The Bangs ISD’s petition to prevent alcohol sales for properties near its buildings will have to wait until 2020 for any action to take place.

When voters approved the sale of beer and wine in Bangs in May, the first two businesses to apply for alcohol permits were Food Plaza and Allsups, which drew criticism from Bangs ISD Superintendent Tony Truelove and a petition to the Texas Alcohol Beverage Commission — approved by the Bangs Board of Trustees — to remove the retail outlets’ alcohol permits.

“Our reservations are not with the sale of alcohol specifically,” said Truelove before approval of the petition in June. “It’s the sale of alcohol by establishments that border our property. They are right here. You can look at our parking lot, and the parking lot of one of the businesses and one could say ‘Whose parking lot is that, theirs or ours?’ It’s the proximately to small children that worries me.”

Truelove also expressed concerns with the location of the stores presenting a clear and present danger to the community. Due to Food Plaza’s location just outside of the Bangs High School football stadium, by its presence alone would increase the likelihood of a citizen or visiting fan for purchasing beer or wine and knowingly, or unknowingly, violate state law by bringing it onto school property.

“It’s also the proximity to our football stadium,” Truelove said. ”... I don’t want for it to be so convenient people could ice down their alcohol before the game, come out during halftime, drink a little bit and go back in. In no way are we saying these things haven’t happened in the past somehow. We’re just saying it’s more convenient for these things to happen.”

As part of the petition, the BISD board of Trustees requested the prevention alcohol sales for businesses within 300 feet of school property and officially protested the licenses issued by TABC. Chris Porter, public information officer for TABC, said the TABC could not take action on the petition without any grievous violation of city or state law by the businesses and would not consider addressing the petition until both businesses reapply for alcohol permits in 2020.

“Once a permit is issued, unless there is some sort of public safety issue, business will operate as usual,” Porter said. “Nobody may protest the issue if a permit already exists. If you open a bar and one of your neighbors had an issue with it, and wanted to close it down, they could not come to TABC with a protest until that renewal period. In essence, Food Plaza will operate until 2020, short of some catastrophic public safety investigation. The school would not be able to protest their permit until 2020.”

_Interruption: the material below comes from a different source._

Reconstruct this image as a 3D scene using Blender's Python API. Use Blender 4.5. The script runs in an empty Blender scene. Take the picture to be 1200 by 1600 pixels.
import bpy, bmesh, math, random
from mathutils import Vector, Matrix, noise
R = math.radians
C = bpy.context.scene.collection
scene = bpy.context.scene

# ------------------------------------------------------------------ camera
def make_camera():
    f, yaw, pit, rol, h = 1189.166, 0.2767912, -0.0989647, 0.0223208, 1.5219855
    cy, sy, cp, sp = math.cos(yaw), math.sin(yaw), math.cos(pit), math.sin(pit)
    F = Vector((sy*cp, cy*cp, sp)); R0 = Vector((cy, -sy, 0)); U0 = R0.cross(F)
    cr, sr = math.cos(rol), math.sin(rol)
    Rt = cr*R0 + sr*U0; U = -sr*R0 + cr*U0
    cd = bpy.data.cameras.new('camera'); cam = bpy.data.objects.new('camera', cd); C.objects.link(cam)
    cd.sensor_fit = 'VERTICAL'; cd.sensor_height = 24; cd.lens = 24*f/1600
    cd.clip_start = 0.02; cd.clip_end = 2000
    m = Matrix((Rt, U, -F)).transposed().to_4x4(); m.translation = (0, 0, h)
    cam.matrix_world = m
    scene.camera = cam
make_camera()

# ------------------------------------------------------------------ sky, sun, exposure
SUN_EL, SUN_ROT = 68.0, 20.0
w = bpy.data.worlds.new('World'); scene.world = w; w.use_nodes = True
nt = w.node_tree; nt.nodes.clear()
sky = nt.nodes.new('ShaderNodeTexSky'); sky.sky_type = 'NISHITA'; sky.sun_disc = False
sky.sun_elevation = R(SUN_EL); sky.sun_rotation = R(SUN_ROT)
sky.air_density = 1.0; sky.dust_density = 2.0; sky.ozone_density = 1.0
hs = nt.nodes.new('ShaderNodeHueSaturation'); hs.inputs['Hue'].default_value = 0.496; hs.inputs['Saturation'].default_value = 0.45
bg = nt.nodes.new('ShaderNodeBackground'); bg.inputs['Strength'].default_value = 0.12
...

When news of the petition first came to light, Bangs Mayor Eric Bishop maintained his only goal throughout the process of legalizing the sale of beer and wine was to forward the will of the voters. With Bangs citizens approving the sale of beer and wine by a vote of 105 to 45, he believes the people have spoken, but that does not mean the safety of area children are not a concern to him.

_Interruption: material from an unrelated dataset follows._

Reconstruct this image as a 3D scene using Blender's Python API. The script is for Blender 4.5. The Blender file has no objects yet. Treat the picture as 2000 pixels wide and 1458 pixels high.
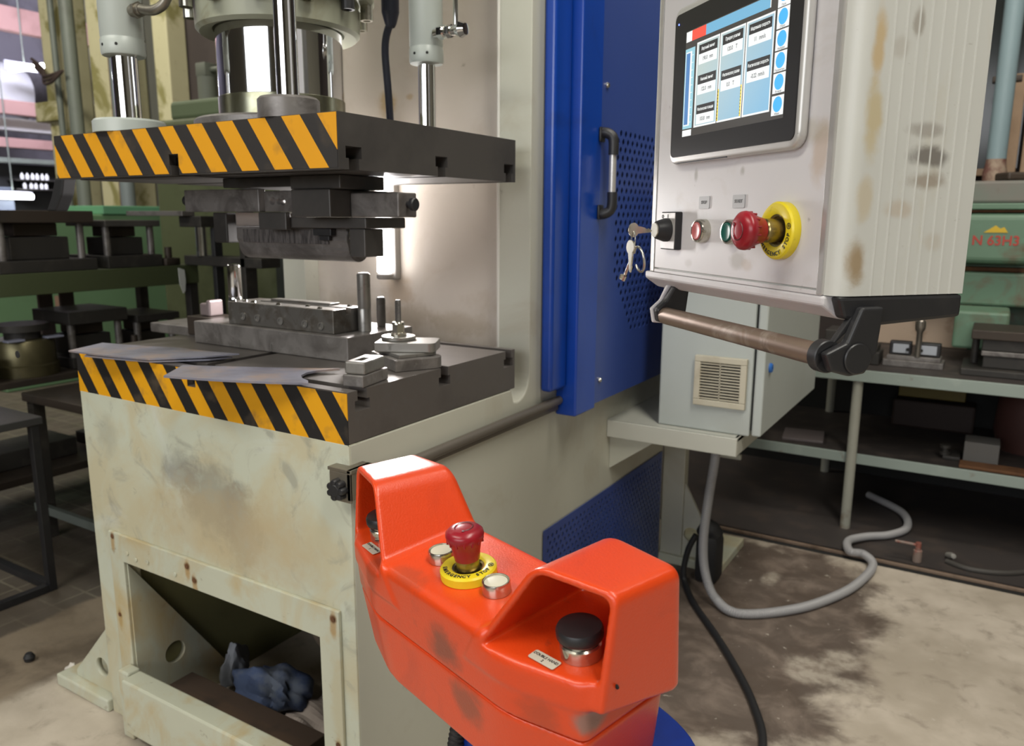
import bpy, bmesh, math, random
import numpy as np
from mathutils import Vector, Matrix

sc = bpy.context.scene
COL = sc.collection
R = math.radians
random.seed(4)

# ------------------------------------------------------------------ camera
def rot_axes(yaw, pitch, roll):
    cy, sy, cp, sp = math.cos(yaw), math.sin(yaw), math.cos(pitch), math.sin(pitch)
    f = Vector((cp * sy, cp * cy, sp)); r = Vector((cy, -sy, 0)); u = r.cross(f)
    cr, sr = math.cos(roll), math.sin(roll)
    return r * cr + u * sr, u * cr - r * sr, f

CAM_LOC = Vector((0.8688, -0.9115, 1.1275))
_r, _u, _f = rot_axes(-0.5498, -0.1951, 0.005)
cam_d = bpy.data.cameras.new('camera')
cam = bpy.data.objects.new('camera', cam_d)
COL.objects.link(cam)
cam.matrix_world = Matrix(((_r.x, _u.x, -_f.x, CAM_LOC.x), (_r.y, _u.y, -_f.y, CAM_LOC.y), (_r.z, _u.z, -_f.z, CAM_LOC.z), (0, 0, 0, 1)))
cam_d.sensor_fit = 'HORIZONTAL'; cam_d.sensor_width = 36.0
cam_d.lens = 36.0 * 1530.7 / 2000.0
cam_d.clip_start = 0.02; cam_d.clip_end = 100
cam_d.dof.use_dof = True
cam_d.dof.focus_distance = 0.93
cam_d.dof.aperture_fstop = 8.0
sc.camera = cam

# ------------------------------------------------------------------ light of the hall
w = bpy.data.worlds.new('world'); sc.world = w; w.use_nodes = True
w.node_tree.nodes['Background'].inputs[0].default_value = (0.75, 0.80, 0.85, 1)
w.node_tree.nodes['Background'].inputs[1].default_value = 0.10

def area(name, loc, target, size, size_y, power, col):
    d = bpy.data.lights.new(name, 'AREA'); d.shape = 'RECTANGLE'; d.size = size; d.size_y = size_y
    d.energy = power; d.color = col
    o = bpy.data.objects.new(name, d); COL.objects.link(o); o.location = loc
    o.rotation_euler = (Vector(target) - Vector(loc)).to_track_quat('-Z', 'Y').to_euler()
    return o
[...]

“I’m concerned about the children too, but once this came into place my job is to quarterback it through and not say what is right and what is wrong,” he said. “There is no undoing what the voters said ... This is something I have heard people talk about for the last 10 years and I’m sure people have been talking about it for the last 50. They did it. It was successful and along the way people that were opposed to it had their chance to speak and 45 or so voted against it. I can’t speak for TABC or members of the city council as to what decisions they might make in the future, but at this point the preparation needs to be there is going to be beer and wine at Allsups and Food Plaza.”